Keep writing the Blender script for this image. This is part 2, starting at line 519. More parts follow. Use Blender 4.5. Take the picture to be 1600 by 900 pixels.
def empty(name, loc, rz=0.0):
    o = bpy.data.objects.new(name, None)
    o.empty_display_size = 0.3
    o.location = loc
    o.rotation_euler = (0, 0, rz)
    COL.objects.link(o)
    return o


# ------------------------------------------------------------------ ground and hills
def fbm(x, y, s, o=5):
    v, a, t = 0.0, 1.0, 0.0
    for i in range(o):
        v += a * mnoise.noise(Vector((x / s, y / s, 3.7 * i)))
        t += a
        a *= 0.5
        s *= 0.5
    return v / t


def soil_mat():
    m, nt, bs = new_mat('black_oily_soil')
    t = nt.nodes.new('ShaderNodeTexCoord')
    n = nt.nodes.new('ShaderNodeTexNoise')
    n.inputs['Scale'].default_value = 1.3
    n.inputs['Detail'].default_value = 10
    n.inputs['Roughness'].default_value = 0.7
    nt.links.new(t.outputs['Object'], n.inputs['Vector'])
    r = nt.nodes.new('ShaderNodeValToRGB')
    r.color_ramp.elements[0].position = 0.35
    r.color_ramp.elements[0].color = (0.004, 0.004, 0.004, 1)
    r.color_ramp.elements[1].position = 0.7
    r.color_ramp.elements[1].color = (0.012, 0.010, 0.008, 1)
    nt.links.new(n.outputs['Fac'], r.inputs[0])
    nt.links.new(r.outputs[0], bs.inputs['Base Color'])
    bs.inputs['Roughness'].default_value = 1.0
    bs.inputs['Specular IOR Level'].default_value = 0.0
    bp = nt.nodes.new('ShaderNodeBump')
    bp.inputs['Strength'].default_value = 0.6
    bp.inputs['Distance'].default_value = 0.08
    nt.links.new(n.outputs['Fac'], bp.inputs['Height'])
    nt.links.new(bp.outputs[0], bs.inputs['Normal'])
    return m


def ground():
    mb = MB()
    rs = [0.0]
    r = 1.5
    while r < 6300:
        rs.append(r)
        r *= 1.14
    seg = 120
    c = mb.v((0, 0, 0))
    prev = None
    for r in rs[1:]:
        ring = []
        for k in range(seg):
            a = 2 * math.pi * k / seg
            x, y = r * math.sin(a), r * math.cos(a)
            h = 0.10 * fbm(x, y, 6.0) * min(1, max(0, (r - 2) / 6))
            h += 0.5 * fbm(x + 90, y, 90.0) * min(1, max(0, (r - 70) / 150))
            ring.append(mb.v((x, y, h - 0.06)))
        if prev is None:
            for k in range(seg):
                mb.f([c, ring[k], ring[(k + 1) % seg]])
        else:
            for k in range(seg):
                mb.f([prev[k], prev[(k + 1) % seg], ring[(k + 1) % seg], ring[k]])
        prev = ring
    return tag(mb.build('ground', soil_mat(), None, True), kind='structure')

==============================

Exercise goal: Scan the material for lines with the word "links", and copy each line you find.

Solution to this problem:
    nt.links.new(t.outputs['Object'], n.inputs['Vector'])
    nt.links.new(n.outputs['Fac'], r.inputs[0])
    nt.links.new(r.outputs[0], bs.inputs['Base Color'])
    nt.links.new(n.outputs['Fac'], bp.inputs['Height'])
    nt.links.new(bp.outputs[0], bs.inputs['Normal'])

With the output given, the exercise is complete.